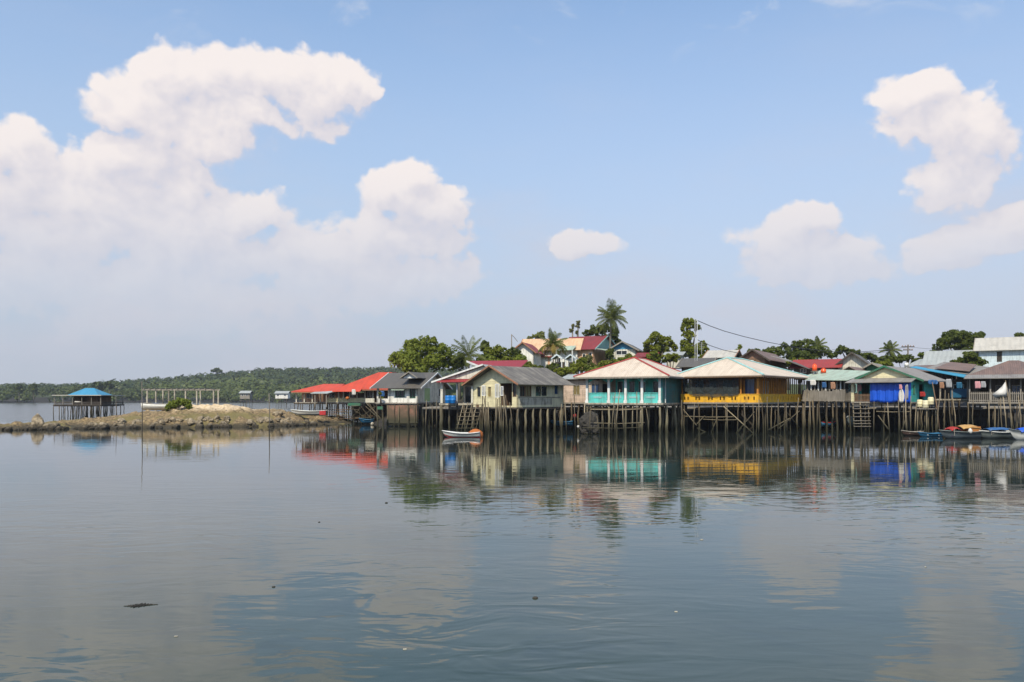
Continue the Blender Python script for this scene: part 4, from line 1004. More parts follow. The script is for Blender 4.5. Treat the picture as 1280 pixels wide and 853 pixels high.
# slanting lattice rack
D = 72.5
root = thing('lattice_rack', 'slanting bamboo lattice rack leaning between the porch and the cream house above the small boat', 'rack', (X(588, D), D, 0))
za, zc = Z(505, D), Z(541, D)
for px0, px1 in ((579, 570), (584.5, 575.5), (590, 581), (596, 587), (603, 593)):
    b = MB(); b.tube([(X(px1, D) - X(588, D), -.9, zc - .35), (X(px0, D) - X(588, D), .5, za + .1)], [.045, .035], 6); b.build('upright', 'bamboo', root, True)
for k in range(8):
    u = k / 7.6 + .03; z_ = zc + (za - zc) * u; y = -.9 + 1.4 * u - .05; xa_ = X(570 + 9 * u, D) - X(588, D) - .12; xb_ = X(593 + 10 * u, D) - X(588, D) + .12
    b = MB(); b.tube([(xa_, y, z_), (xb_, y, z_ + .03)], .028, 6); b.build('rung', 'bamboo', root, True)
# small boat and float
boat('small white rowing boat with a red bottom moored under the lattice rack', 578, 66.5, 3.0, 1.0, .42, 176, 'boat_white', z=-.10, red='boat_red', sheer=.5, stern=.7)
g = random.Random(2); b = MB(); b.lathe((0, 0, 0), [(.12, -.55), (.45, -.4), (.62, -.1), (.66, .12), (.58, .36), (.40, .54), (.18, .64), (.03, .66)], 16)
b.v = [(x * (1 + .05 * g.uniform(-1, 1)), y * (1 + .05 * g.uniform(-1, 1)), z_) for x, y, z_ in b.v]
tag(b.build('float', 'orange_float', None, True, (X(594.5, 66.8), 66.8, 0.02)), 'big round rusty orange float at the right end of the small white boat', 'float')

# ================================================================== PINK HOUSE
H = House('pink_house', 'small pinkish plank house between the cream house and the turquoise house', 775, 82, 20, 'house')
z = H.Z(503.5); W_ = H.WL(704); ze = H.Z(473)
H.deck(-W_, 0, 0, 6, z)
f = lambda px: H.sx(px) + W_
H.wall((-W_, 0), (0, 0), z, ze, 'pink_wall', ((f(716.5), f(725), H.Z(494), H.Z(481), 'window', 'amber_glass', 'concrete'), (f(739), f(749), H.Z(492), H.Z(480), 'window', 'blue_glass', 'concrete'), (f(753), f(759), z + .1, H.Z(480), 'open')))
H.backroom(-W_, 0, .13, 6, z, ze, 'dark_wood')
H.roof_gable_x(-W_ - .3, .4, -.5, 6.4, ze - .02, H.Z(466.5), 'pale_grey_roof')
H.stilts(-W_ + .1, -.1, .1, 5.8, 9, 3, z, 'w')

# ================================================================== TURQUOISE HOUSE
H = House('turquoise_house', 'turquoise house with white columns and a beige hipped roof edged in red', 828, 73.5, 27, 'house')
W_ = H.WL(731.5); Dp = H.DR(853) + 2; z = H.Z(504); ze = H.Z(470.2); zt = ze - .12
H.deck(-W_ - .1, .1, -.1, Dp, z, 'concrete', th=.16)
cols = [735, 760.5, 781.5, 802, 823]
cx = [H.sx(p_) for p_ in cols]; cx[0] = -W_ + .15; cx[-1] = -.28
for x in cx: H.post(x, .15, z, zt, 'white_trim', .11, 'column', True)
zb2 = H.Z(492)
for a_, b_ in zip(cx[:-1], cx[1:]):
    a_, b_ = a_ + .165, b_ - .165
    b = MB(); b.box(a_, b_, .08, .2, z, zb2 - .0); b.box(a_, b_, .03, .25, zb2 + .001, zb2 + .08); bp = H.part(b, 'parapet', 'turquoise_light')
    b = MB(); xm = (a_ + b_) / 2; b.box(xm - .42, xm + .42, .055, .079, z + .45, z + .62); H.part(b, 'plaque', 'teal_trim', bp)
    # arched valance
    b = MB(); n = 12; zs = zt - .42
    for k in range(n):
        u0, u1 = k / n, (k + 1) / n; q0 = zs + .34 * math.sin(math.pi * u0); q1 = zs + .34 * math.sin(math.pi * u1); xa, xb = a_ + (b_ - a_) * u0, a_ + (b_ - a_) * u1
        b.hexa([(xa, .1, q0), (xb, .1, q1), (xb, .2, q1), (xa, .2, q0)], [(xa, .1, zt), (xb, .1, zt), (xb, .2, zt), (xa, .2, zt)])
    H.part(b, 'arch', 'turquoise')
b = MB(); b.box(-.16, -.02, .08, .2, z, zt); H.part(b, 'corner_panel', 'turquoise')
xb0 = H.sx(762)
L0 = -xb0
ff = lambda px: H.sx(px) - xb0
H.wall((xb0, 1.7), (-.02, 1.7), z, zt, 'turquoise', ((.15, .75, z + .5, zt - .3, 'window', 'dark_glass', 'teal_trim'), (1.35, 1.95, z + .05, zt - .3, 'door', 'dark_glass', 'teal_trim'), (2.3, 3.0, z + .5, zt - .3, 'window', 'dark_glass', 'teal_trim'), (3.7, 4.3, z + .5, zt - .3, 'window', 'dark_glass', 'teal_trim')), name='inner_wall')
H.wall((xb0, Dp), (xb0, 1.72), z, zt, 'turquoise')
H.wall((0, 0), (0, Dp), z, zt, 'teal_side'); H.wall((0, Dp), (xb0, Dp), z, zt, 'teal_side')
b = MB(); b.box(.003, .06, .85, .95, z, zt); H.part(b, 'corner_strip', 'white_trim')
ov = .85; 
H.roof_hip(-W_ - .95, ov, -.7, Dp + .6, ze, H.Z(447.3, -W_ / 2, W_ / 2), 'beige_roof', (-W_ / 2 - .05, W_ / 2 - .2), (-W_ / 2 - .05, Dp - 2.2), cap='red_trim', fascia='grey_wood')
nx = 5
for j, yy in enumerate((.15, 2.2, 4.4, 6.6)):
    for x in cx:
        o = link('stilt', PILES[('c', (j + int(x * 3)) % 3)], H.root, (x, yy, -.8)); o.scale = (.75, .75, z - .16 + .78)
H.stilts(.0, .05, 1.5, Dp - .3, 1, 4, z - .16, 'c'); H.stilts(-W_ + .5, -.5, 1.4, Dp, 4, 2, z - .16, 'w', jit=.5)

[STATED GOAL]
Reproduce every line above as written, skipping pictures.

[COMPLETED EXERCISE]
Continue the Blender Python script for this scene: part 4, from line 1004. More parts follow. The script is for Blender 4.5. Treat the picture as 1280 pixels wide and 853 pixels high.
# slanting lattice rack
D = 72.5
root = thing('lattice_rack', 'slanting bamboo lattice rack leaning between the porch and the cream house above the small boat', 'rack', (X(588, D), D, 0))
za, zc = Z(505, D), Z(541, D)
for px0, px1 in ((579, 570), (584.5, 575.5), (590, 581), (596, 587), (603, 593)):
    b = MB(); b.tube([(X(px1, D) - X(588, D), -.9, zc - .35), (X(px0, D) - X(588, D), .5, za + .1)], [.045, .035], 6); b.build('upright', 'bamboo', root, True)
for k in range(8):
    u = k / 7.6 + .03; z_ = zc + (za - zc) * u; y = -.9 + 1.4 * u - .05; xa_ = X(570 + 9 * u, D) - X(588, D) - .12; xb_ = X(593 + 10 * u, D) - X(588, D) + .12
    b = MB(); b.tube([(xa_, y, z_), (xb_, y, z_ + .03)], .028, 6); b.build('rung', 'bamboo', root, True)
# small boat and float
boat('small white rowing boat with a red bottom moored under the lattice rack', 578, 66.5, 3.0, 1.0, .42, 176, 'boat_white', z=-.10, red='boat_red', sheer=.5, stern=.7)
g = random.Random(2); b = MB(); b.lathe((0, 0, 0), [(.12, -.55), (.45, -.4), (.62, -.1), (.66, .12), (.58, .36), (.40, .54), (.18, .64), (.03, .66)], 16)
b.v = [(x * (1 + .05 * g.uniform(-1, 1)), y * (1 + .05 * g.uniform(-1, 1)), z_) for x, y, z_ in b.v]
tag(b.build('float', 'orange_float', None, True, (X(594.5, 66.8), 66.8, 0.02)), 'big round rusty orange float at the right end of the small white boat', 'float')

# ================================================================== PINK HOUSE
H = House('pink_house', 'small pinkish plank house between the cream house and the turquoise house', 775, 82, 20, 'house')
z = H.Z(503.5); W_ = H.WL(704); ze = H.Z(473)
H.deck(-W_, 0, 0, 6, z)
f = lambda px: H.sx(px) + W_
H.wall((-W_, 0), (0, 0), z, ze, 'pink_wall', ((f(716.5), f(725), H.Z(494), H.Z(481), 'window', 'amber_glass', 'concrete'), (f(739), f(749), H.Z(492), H.Z(480), 'window', 'blue_glass', 'concrete'), (f(753), f(759), z + .1, H.Z(480), 'open')))
H.backroom(-W_, 0, .13, 6, z, ze, 'dark_wood')
H.roof_gable_x(-W_ - .3, .4, -.5, 6.4, ze - .02, H.Z(466.5), 'pale_grey_roof')
H.stilts(-W_ + .1, -.1, .1, 5.8, 9, 3, z, 'w')

# ================================================================== TURQUOISE HOUSE
H = House('turquoise_house', 'turquoise house with white columns and a beige hipped roof edged in red', 828, 73.5, 27, 'house')
W_ = H.WL(731.5); Dp = H.DR(853) + 2; z = H.Z(504); ze = H.Z(470.2); zt = ze - .12
H.deck(-W_ - .1, .1, -.1, Dp, z, 'concrete', th=.16)
cols = [735, 760.5, 781.5, 802, 823]
cx = [H.sx(p_) for p_ in cols]; cx[0] = -W_ + .15; cx[-1] = -.28
for x in cx: H.post(x, .15, z, zt, 'white_trim', .11, 'column', True)
zb2 = H.Z(492)
for a_, b_ in zip(cx[:-1], cx[1:]):
    a_, b_ = a_ + .165, b_ - .165
    b = MB(); b.box(a_, b_, .08, .2, z, zb2 - .0); b.box(a_, b_, .03, .25, zb2 + .001, zb2 + .08); bp = H.part(b, 'parapet', 'turquoise_light')
    b = MB(); xm = (a_ + b_) / 2; b.box(xm - .42, xm + .42, .055, .079, z + .45, z + .62); H.part(b, 'plaque', 'teal_trim', bp)
    # arched valance
    b = MB(); n = 12; zs = zt - .42
    for k in range(n):
        u0, u1 = k / n, (k + 1) / n; q0 = zs + .34 * math.sin(math.pi * u0); q1 = zs + .34 * math.sin(math.pi * u1); xa, xb = a_ + (b_ - a_) * u0, a_ + (b_ - a_) * u1
        b.hexa([(xa, .1, q0), (xb, .1, q1), (xb, .2, q1), (xa, .2, q0)], [(xa, .1, zt), (xb, .1, zt), (xb, .2, zt), (xa, .2, zt)])
    H.part(b, 'arch', 'turquoise')
b = MB(); b.box(-.16, -.02, .08, .2, z, zt); H.part(b, 'corner_panel', 'turquoise')
xb0 = H.sx(762)
L0 = -xb0
ff = lambda px: H.sx(px) - xb0
H.wall((xb0, 1.7), (-.02, 1.7), z, zt, 'turquoise', ((.15, .75, z + .5, zt - .3, 'window', 'dark_glass', 'teal_trim'), (1.35, 1.95, z + .05, zt - .3, 'door', 'dark_glass', 'teal_trim'), (2.3, 3.0, z + .5, zt - .3, 'window', 'dark_glass', 'teal_trim'), (3.7, 4.3, z + .5, zt - .3, 'window', 'dark_glass', 'teal_trim')), name='inner_wall')
H.wall((xb0, Dp), (xb0, 1.72), z, zt, 'turquoise')
H.wall((0, 0), (0, Dp), z, zt, 'teal_side'); H.wall((0, Dp), (xb0, Dp), z, zt, 'teal_side')
b = MB(); b.box(.003, .06, .85, .95, z, zt); H.part(b, 'corner_strip', 'white_trim')
ov = .85; 
H.roof_hip(-W_ - .95, ov, -.7, Dp + .6, ze, H.Z(447.3, -W_ / 2, W_ / 2), 'beige_roof', (-W_ / 2 - .05, W_ / 2 - .2), (-W_ / 2 - .05, Dp - 2.2), cap='red_trim', fascia='grey_wood')
nx = 5
for j, yy in enumerate((.15, 2.2, 4.4, 6.6)):
    for x in cx:
        o = link('stilt', PILES[('c', (j + int(x * 3)) % 3)], H.root, (x, yy, -.8)); o.scale = (.75, .75, z - .16 + .78)
H.stilts(.0, .05, 1.5, Dp - .3, 1, 4, z - .16, 'c'); H.stilts(-W_ + .5, -.5, 1.4, Dp, 4, 2, z - .16, 'w', jit=.5)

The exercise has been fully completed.